His ability to manage tyres over a race distance while maintaining qualifying-level pace in the closing laps is another quality that engineers across the grid describe in terms that approach disbelief. The conventional expectation is that pushing hard destroys tyres. Verstappen routinely pushes hard and destroys the competition instead.

And then there is the racecraft. The instinct for the moment, the commitment in wheel-to-wheel situations, the ability to read a race two or three moves ahead and position himself accordingly. These are learnable skills to a point, but the ceiling on them is innate, and Verstappen’s ceiling appears to be significantly higher than anyone currently sharing a grid with him.

The Championship Record in Context

Four championships is the number that defines the legacy in the record books, but the context around those championships matters.

The 2021 title was contested against Lewis Hamilton in perhaps the most equal fight the sport had seen in a decade. The outcome was controversial, but the season itself, the genuine back-and-forth between two drivers at the absolute peak of their abilities, was a demonstration that Verstappen could match the greatest of the previous generation on equal machinery.

The 2022, 2023 and 2024 titles were different in character. The Red Bull was dominant, particularly in 2023, and dominant machinery produces dominant champions as a matter of course. The question those seasons raise is how much of the achievement was Verstappen and how much was the car.

The answer, supported by the specific performances that stand out within those seasons, is that the car was a multiplier rather than the cause. In the races where the Red Bull was not fastest, Verstappen still found results. In the moments where the championship could have been lost through misfortune or error, it wasn’t.
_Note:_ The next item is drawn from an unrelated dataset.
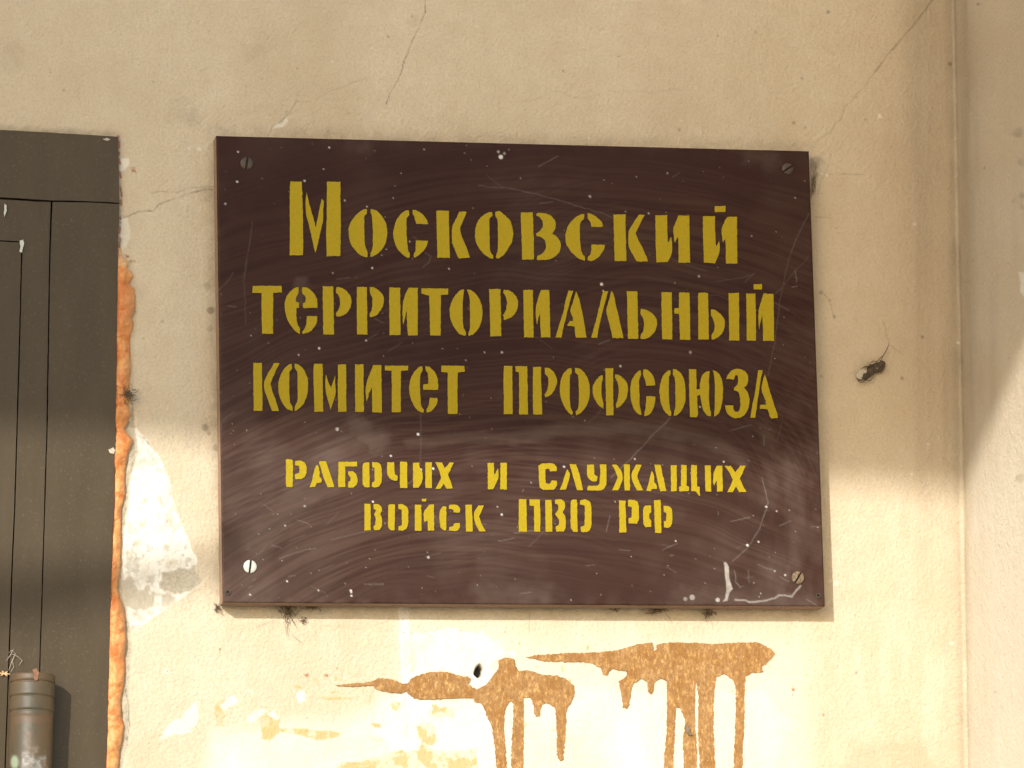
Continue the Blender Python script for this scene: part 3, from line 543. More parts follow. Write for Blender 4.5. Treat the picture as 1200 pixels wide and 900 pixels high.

The consistency of excellence across varied conditions, varied circuits, and varied levels of competitive pressure is not something a car alone produces.

The Comparisons

Inevitably, the conversation extends to Schumacher and Hamilton.

Schumacher’s seven championships and Hamilton’s seven championships remain the record Verstappen is chasing. At 28, with years of competitive racing ahead of him, the arithmetic is straightforward. If he continues at anything approaching his current level, the record is reachable.

What is more interesting than the numbers is the nature of the comparison. Each of the three dominated their era with a completeness that made the championship feel almost predetermined in their peak seasons. Each extracted results from machinery that, on specific weekends, should not have produced those results. Each had a relationship with winning that went beyond professional ambition into something that looks, from the outside, closer to compulsion.

Verstappen is different from both in ways that are worth noting. He is more openly emotional than Schumacher, more willing to express frustration and joy in the moment. He is less political than Hamilton, less interested in the sport’s wider cultural narrative and more purely focused on what happens between lights out and the chequered flag.

Whether those differences matter to the historical assessment is a question for another decade. Right now, the relevant comparison is with his contemporaries, and that comparison is not close.

The Generation He Has Defined

Norris is exceptional. Leclerc is exceptional. Russell is excellent. Hamilton, in the closing years of a career that will never be adequately summarised, remains formidable.

None of them have beaten Verstappen in a championship fight when the machinery was comparable. Some have come close. None have crossed the line first.

That is the definition of the greatest of a generation. Not the absence of worthy rivals, but the consistent ability to be better than them when it matters most.

Verstappen has done, and continues to do it. The generation that came through with him will be remembered as genuinely talented, genuinely competitive, and definitively second.

That’s not a criticism of them, it’s is a measure of him.